The time is almost upon us, Steven Moffat and Mark Gatiss's 3 part Sherlock Holmes modernisation will be airing from Sunday 25th at 9pm. Sherlock Microsite with an interview with Steven and Mark and a trailer.
I'm curious about this, mainly because Sherlock Holmes is a great character so I'm always interested in new interpretations. But somehow, my expectations are low. I'll probably tune in for the first part at least though.
Did you see Jekyll a few years back? That'd give you a taste of what Steven Moffat can do with a modernisation.
I think I saw at least one episode of it. What I saw was quite good. I'm terrible at consistently following a show though, so I don't think I saw the whole story, so I can't judge it fairly. Still, if this is by the same fellow, my expectations are a bit higher than they were before I knew that!
Yep same fellow, along with one of the League of Gentlemen, Mark Gatiss, who also wrote Crooked House as well as some of ITV's Agatha Christie's Poirot and the upcoming The First Men in the Moon remake.
I'm looking forward to this. While I still crave for a new cinematic faithful take on Holmes a la Jeremy Brett version, with someone like Alan Rickman in the lead, this interests me more than the Robert Downey Jr version.
Any idea when and where this will air in the states? Also, where one in the US may view that trailer, I get a "not available in your area" message when I try and watch it.
^I believe PBS have a co-production deal on it, so it will be part of the Masterpiece strand on PBS. Bit of a crap version but [yt]http://www.youtube.com/watch?v=3GiQO1Vzhf0[/yt]
^ It's not the first time Holmes has been modernised. But, as mentioned before, Jekyll showed how well Steven Moffat can modernise a classic.

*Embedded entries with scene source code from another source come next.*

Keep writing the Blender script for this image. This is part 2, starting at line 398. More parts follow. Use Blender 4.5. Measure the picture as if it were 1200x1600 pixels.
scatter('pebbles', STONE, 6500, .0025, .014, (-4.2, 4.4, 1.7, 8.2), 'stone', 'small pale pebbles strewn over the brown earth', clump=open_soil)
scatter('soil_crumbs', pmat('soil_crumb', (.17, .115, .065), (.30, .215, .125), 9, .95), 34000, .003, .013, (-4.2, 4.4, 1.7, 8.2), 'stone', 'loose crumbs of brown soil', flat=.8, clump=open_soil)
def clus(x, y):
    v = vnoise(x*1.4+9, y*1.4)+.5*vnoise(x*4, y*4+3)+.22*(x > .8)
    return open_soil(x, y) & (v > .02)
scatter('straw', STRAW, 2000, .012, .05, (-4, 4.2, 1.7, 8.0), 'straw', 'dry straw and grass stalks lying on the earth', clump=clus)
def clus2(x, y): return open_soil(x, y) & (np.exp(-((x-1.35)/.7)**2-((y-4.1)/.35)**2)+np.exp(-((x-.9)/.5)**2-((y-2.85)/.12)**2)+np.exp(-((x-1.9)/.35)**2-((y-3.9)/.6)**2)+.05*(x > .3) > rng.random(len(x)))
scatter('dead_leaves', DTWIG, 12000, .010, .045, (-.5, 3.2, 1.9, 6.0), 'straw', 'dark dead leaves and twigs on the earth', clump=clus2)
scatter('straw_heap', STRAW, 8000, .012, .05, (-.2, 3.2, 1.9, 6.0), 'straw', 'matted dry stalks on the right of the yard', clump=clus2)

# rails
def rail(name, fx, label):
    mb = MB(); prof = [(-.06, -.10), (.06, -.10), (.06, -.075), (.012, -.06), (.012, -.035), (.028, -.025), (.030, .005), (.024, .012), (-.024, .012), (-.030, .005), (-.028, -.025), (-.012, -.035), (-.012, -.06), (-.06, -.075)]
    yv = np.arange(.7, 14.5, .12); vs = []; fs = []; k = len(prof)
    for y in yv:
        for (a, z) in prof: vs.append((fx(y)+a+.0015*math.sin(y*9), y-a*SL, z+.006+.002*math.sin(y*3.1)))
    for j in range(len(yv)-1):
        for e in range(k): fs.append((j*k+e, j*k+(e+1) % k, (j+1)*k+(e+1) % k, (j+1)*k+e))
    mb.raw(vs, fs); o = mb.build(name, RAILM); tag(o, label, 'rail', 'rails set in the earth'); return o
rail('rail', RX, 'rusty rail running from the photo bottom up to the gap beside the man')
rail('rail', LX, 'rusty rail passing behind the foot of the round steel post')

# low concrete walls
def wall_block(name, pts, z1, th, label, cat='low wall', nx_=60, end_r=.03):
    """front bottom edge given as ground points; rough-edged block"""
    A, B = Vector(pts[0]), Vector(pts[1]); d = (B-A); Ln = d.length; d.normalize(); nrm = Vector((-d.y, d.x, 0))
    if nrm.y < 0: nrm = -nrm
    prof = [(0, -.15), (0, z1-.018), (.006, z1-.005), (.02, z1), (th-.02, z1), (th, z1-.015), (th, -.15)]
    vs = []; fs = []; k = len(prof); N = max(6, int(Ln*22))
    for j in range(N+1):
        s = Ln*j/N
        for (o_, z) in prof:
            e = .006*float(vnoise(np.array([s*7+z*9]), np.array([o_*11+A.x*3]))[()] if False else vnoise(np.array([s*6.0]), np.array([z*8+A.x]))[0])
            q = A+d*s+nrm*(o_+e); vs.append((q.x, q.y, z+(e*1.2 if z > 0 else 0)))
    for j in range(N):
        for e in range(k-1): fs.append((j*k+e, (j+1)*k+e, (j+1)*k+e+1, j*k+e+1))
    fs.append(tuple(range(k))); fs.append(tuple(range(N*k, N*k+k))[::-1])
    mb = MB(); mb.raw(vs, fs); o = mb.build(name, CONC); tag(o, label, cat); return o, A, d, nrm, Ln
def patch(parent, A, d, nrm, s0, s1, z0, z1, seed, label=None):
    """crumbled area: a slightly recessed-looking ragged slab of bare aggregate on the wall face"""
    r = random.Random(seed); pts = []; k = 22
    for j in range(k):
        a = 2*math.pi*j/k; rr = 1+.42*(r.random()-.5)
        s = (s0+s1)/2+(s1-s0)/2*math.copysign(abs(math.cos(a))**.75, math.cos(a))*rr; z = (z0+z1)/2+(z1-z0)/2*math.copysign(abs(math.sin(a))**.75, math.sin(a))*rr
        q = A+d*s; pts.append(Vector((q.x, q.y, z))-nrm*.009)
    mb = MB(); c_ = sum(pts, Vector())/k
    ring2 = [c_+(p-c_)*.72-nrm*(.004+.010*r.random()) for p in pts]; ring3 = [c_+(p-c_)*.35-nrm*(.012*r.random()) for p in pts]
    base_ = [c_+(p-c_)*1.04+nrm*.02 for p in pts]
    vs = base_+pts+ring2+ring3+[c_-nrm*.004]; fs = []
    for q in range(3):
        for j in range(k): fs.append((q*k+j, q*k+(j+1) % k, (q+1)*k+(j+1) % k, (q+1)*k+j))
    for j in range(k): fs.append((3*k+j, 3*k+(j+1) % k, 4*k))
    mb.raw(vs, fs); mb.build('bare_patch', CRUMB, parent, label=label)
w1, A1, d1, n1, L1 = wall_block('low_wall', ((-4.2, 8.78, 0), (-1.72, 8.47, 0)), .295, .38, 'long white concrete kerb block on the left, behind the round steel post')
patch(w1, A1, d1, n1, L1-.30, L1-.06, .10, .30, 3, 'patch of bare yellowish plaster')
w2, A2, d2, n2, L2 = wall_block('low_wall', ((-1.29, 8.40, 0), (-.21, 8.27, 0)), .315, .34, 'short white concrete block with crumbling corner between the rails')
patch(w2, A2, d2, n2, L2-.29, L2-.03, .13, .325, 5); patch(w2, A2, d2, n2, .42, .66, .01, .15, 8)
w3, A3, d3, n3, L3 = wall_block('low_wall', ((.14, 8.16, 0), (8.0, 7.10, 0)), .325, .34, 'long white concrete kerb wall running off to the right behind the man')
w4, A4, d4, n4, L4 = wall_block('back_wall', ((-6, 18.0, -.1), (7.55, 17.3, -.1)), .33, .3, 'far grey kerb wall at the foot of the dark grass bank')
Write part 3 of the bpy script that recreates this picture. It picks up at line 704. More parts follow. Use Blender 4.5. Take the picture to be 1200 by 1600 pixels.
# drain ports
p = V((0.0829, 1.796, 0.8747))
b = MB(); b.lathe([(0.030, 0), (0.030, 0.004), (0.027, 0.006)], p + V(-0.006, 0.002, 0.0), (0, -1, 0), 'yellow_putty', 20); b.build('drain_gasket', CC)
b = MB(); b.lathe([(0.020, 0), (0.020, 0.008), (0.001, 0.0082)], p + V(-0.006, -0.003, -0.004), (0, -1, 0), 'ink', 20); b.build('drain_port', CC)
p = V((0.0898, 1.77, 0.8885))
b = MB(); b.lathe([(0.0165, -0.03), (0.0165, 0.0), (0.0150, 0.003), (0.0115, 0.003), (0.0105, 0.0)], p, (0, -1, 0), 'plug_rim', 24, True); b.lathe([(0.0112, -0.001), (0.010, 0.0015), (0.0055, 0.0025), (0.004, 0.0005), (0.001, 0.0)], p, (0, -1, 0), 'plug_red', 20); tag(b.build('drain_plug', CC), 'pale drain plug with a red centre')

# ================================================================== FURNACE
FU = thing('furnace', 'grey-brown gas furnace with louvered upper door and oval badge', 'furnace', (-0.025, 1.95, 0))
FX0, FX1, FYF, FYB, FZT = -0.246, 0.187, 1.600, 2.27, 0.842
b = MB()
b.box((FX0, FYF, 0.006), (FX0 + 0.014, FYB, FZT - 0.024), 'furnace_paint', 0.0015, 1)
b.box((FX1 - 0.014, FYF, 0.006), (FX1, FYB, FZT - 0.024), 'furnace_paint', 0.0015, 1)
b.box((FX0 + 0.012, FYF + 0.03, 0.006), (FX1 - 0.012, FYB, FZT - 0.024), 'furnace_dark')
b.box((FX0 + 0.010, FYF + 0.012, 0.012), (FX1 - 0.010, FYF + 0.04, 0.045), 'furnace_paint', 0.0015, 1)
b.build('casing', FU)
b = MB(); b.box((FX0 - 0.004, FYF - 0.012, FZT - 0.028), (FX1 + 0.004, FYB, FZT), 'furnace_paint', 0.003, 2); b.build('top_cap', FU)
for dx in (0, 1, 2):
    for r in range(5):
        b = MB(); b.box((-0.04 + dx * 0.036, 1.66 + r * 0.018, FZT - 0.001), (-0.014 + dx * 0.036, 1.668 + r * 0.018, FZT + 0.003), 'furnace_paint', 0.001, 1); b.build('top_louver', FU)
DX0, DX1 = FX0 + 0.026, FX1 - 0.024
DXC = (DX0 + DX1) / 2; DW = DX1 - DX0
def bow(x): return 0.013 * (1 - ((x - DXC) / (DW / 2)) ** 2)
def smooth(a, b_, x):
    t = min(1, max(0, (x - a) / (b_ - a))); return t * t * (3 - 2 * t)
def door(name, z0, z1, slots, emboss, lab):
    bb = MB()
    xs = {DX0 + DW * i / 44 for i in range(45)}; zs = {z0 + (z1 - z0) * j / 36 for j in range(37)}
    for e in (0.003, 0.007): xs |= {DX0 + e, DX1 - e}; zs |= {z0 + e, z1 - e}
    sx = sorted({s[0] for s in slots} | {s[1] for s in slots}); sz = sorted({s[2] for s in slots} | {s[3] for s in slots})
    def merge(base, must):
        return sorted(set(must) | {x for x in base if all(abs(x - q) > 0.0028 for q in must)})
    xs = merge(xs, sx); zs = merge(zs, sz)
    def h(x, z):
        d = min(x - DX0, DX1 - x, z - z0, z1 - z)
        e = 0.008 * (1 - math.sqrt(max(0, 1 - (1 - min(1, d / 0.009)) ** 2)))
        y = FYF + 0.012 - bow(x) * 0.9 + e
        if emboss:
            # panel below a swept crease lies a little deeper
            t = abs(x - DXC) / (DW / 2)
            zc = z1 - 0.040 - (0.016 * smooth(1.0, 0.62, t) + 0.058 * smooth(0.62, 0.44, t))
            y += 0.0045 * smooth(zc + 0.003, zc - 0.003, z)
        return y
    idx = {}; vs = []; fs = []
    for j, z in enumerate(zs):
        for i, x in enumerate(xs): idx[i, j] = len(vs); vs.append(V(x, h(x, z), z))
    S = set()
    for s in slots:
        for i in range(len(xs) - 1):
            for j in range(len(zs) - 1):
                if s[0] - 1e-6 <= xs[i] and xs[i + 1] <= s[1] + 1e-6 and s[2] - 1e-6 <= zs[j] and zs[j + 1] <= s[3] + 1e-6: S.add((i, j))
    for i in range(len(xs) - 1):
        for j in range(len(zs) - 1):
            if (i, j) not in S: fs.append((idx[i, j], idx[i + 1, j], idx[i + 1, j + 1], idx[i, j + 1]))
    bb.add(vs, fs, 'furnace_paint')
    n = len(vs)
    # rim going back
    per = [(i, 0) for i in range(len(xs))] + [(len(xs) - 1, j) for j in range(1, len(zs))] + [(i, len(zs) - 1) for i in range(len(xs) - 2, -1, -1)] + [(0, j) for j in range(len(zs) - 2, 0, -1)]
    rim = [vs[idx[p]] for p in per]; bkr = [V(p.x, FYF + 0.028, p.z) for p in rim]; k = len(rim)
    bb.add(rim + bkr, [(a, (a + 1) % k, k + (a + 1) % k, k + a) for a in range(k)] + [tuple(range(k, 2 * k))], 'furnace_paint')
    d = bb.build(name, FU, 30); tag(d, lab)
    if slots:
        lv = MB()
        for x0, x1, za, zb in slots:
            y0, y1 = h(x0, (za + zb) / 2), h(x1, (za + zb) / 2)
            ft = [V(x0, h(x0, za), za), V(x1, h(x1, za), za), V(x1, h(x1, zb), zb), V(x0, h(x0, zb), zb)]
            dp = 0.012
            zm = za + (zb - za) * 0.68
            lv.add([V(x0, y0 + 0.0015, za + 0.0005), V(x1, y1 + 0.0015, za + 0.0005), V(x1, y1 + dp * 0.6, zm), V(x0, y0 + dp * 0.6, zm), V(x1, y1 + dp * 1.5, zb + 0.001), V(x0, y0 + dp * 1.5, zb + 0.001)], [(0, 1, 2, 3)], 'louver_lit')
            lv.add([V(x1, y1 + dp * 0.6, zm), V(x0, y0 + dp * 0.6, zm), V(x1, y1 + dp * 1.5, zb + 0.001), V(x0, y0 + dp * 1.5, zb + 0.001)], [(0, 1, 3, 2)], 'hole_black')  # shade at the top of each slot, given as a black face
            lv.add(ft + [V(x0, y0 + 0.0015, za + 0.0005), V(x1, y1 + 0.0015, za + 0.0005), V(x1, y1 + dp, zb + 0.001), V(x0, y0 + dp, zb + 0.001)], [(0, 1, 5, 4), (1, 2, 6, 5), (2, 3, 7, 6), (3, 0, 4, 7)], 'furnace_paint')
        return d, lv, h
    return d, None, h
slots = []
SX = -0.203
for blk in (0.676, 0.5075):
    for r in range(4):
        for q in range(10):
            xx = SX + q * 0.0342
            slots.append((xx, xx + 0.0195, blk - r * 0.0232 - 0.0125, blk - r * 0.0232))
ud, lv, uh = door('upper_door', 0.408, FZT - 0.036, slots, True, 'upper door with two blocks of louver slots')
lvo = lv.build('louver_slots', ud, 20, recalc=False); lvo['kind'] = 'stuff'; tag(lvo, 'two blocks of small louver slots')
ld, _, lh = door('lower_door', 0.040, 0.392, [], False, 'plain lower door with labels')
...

Yeah, that's my reaction as well. There are certain things that should stay the way they are. I mean, you change the timeline of Sherlock Holmes, and you make it just an ordinary detective show, since a big part of who Holmes is, is the time period.
Looks interesting, but I thought Jekyll fell aparft at the end so I'm not holding out to highly for this to be good. Should beat the last movie though.
I hope there are lots of explosions like in last year's movie! Those sure made boring-ass Sherlock Holmes much better!! /sarcasm (Ducks for cover anyway.)
^He was very good, as was Basil Rathbone (who proved Holmes doesn't need to be trapped in the 19th Century by fighting Nazis as I recall!) I'm intrigued by this, Moffat is a bloody good writer but Gatiss is an inconsistant one so we'll have to see...
Yes Rathbone was my definitive Holmes, until I saw Brett. I had to admit (reluctantly) that Brett was closer to the literary description of the character.